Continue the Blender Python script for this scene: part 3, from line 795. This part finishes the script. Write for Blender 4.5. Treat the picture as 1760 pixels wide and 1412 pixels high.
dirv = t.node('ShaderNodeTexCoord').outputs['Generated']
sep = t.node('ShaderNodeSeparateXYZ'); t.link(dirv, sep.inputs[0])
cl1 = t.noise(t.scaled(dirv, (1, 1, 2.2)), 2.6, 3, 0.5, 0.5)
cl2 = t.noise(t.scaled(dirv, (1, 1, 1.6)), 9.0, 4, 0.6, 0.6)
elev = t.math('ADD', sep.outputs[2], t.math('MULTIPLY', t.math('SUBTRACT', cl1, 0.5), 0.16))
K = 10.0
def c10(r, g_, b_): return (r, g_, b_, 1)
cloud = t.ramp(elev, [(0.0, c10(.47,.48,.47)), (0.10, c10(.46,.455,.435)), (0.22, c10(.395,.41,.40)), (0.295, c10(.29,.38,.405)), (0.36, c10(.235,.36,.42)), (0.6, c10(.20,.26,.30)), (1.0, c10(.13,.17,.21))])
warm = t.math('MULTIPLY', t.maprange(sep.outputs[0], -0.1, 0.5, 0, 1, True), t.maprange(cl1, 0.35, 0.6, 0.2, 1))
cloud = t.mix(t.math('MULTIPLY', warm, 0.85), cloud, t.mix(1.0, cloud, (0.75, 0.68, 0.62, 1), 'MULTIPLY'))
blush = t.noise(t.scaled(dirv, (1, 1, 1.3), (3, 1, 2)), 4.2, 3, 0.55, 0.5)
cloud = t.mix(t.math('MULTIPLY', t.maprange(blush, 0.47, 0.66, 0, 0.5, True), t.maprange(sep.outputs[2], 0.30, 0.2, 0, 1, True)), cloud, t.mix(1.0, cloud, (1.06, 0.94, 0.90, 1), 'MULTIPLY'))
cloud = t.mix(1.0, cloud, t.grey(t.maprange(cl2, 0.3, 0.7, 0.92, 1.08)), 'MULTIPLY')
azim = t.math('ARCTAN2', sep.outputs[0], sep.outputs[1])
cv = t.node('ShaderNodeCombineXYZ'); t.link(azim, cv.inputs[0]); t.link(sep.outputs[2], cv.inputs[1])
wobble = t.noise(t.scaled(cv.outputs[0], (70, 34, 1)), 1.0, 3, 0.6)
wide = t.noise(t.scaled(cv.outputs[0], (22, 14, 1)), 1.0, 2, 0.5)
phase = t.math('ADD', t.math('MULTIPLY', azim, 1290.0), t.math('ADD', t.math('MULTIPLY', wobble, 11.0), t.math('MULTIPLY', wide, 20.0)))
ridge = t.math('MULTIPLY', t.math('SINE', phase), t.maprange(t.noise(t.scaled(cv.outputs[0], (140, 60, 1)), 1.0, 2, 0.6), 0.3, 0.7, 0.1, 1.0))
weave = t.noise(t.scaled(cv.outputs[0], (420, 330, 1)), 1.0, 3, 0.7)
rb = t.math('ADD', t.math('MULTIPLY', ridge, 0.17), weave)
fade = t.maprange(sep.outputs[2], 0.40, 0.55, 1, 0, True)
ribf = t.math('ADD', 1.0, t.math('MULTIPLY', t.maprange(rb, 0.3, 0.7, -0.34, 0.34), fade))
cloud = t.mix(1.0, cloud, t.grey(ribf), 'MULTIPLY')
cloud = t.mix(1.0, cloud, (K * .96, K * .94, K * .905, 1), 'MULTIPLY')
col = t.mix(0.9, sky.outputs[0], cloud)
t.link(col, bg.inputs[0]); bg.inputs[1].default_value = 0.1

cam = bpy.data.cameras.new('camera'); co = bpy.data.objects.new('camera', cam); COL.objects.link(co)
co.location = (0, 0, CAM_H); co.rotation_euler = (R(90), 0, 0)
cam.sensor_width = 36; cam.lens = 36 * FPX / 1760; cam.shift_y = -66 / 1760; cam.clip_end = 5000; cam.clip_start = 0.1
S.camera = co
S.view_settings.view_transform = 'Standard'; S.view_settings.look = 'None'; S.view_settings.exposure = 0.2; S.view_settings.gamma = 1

### TASK BRIEF
Nothing but a number is needed here: how many lines hold the string "wide"?

### ANSWER TO THIS PROBLEM
3